THE COMEDIE OF ERRORS, Velvet Willies, at Hi Ricky Upstairs–West Loop. Virtually indestructible, this early work–Shakespeare’s shortest play–is the ur-comedy of mistaken identities and family reunions. The Bard adds poetry to Plautus’s preposterous machinery: two sets of identical twins, servants and masters, are entangled in a plot involving a bag of gold. The only way the story’s contrived complications can be resolved is by introducing additional miraculous coincidences.

Ideally this comedy would be produced with two pairs of identical twins–the point is to confuse the audience as much as the citizens of Ephesus. Though these performers are decidedly collegiate, their peppy, minimal production keeps the manic energy high: they plow ahead so relentlessly that we never wonder at the improbability of it all.

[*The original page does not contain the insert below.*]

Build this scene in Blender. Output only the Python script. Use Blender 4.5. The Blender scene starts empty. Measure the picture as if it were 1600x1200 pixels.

Given the tiny stage upstairs at Hi Ricky, Jeff Harnish’s staging is as much about traffic control as artistic interpretation. His gift is to make the servants genuinely funny. A miracle of perpetual motion, David Bendena’s athletic Dromio of Syracuse is all double joints and plucky masochism, while Scott Allen, playing the brother from Ephesus, mugs up a storm in rubber-faced, Stooge-worthy reactions. Always less interesting than their masters, the Antipholi–Elizabeth Bagby and Joseph Stearns–are efficient here but all too distinguishable: the gender-bending casting suggests Twelfth Night, not The Comedy of Errors.